Here’s the dirty secret: automations get stale. Deals change, your messaging evolves, and the last thing you want is to be “that rep” still sending a 2021 template in 2024.

Every month or so: - Check your automation logs. Are tasks firing as expected? Are emails getting opened or ignored? - Review your templates. Are they still accurate, or do they sound out-of-date? - Ask for feedback. If you’re on a team, ask a couple of colleagues or even clients what they think of your follow-ups. Fresh eyes catch stale processes.

Don’t set and forget.
Automations are like houseplants. Neglect them, and they die (or worse, start to smell).


6. Don’t Automate the Human Out of the Process

It’s tempting to want to “set it and forget it,” but sales is still about people. Use automation to clear the busywork, but keep the important stuff personal.

Keep these in mind: - Automated reminders are great, but don’t let them replace actual relationship-building. - Don’t send an auto-follow-up if the deal just went cold or a prospect asked for space. Use your judgment. - If you start getting replies like “Are you a robot?”—that’s your sign to dial it back.


What to Ignore

There’s a lot of noise out there about “AI-driven everything” and “autonomous sales agents.” Here’s what you can skip:

  • Overly complex, multi-branch automations that try to predict every possible scenario. These break more than they help.
  • Automating “touches” just to hit a metric. If there’s no real purpose to the follow-up, don’t automate it.
  • Any feature that promises to “replace” your sales instincts. Automation is a tool, not a replacement for thinking.

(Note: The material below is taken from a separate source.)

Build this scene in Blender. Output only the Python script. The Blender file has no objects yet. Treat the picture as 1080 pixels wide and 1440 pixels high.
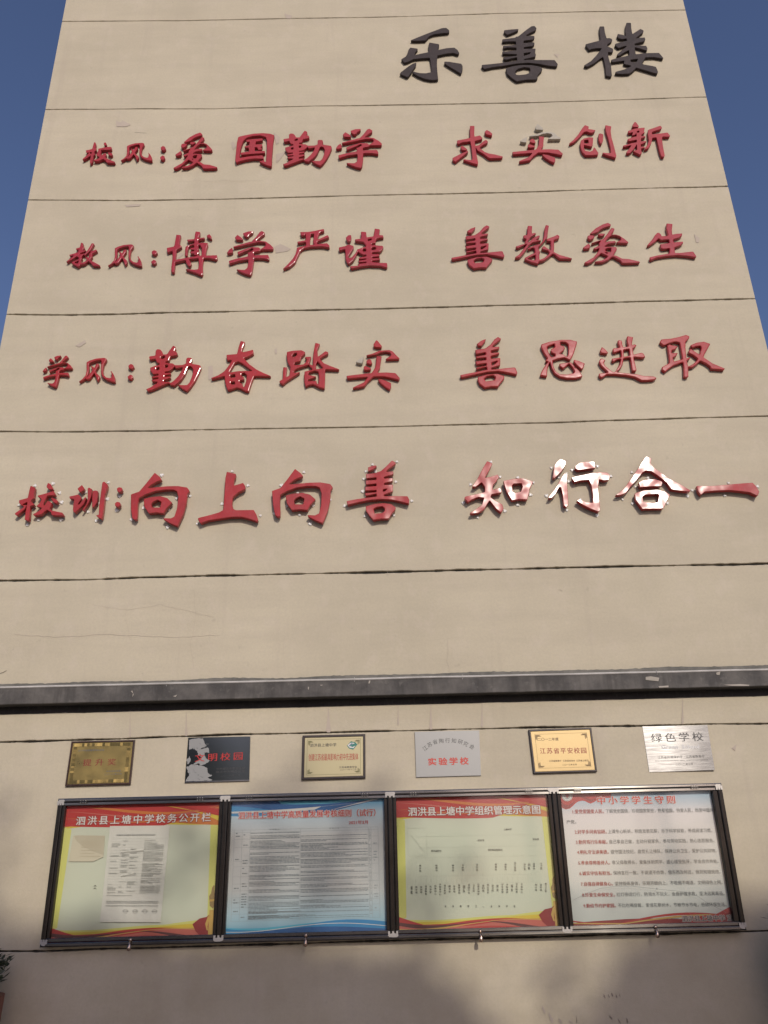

Wrapping Up: Keep It Simple, Iterate, and Reclaim Your Time

Don’t let automation become another project you hate. Start small—automate one follow-up you do every week. See how it feels, then add more if it actually helps. Keep an eye on what’s working, and kill what isn’t.

The goal isn’t to build a robot army. It’s to save yourself from the grind so you can focus on deals, not busywork. Automate what makes sense, skip what doesn’t, and tweak as you go. That’s how you actually get your time back.